今日は「母の日」です。「親孝行したいときに親はなし」とよく言われます(親の有り難さがわかる年頃には、親はこの世にはいない。親が生きているうちに孝行せよという戒め「故事ことわざ辞典」)。

主イエスの弟子たちは、やがて主がいなくなるのに気づいていません。確かに主は天に帰られますが、主はいつも「良い羊飼い」で、羊たち一人一人を知ってくださっています。「わたしは良い羊飼いである。わたしは自分の羊を知っており、羊もわたしを知っている」(10:14)。「知る」ギノースコーは単に知るのではなく、「見分ける、理解する、(男女が)知り合う」を意味します。羊飼いはそのように羊を知っているというのです。
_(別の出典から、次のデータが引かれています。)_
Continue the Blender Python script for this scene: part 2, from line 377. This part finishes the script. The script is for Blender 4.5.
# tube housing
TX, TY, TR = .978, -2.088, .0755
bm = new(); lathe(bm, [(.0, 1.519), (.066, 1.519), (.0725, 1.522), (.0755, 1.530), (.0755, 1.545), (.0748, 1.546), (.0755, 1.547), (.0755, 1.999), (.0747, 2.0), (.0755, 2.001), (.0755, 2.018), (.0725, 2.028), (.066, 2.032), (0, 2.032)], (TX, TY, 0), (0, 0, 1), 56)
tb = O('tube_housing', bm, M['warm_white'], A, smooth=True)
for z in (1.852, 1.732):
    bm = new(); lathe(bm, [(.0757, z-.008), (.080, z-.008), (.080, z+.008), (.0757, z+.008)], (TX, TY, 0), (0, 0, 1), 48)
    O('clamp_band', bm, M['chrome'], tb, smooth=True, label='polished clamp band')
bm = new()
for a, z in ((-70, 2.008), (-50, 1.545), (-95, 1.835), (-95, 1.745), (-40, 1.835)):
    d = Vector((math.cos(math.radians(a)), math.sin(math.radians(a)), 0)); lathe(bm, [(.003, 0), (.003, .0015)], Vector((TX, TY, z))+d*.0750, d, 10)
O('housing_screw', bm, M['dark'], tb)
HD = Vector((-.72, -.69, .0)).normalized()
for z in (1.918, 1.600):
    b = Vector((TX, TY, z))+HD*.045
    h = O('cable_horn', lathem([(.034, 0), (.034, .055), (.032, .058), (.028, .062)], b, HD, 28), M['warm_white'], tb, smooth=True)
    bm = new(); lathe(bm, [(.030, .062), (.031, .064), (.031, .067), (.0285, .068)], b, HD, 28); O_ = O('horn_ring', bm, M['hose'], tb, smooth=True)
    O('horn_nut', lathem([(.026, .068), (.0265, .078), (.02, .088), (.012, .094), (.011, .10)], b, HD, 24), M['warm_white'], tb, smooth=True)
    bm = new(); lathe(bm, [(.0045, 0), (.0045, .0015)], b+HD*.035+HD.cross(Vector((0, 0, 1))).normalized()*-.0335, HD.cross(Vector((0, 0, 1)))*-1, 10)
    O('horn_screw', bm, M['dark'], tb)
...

何と幸いなことでしょうか。羊もまたそのように羊飼いを知らなければなりません。しかし、そのことが羊である弟子たちにはまだわかっていません。後でわかるのです。そこで今、「よくよくあなたがたに言う」と主は言われるのです。直訳では、「アーメン、アーメンあなたがたに言う」ですが、この「アーメン」つまり、もっとも確かなことは、「わたしは羊のために命を捨てる。」(同15節)に表わされているのです。心から感謝しましょう。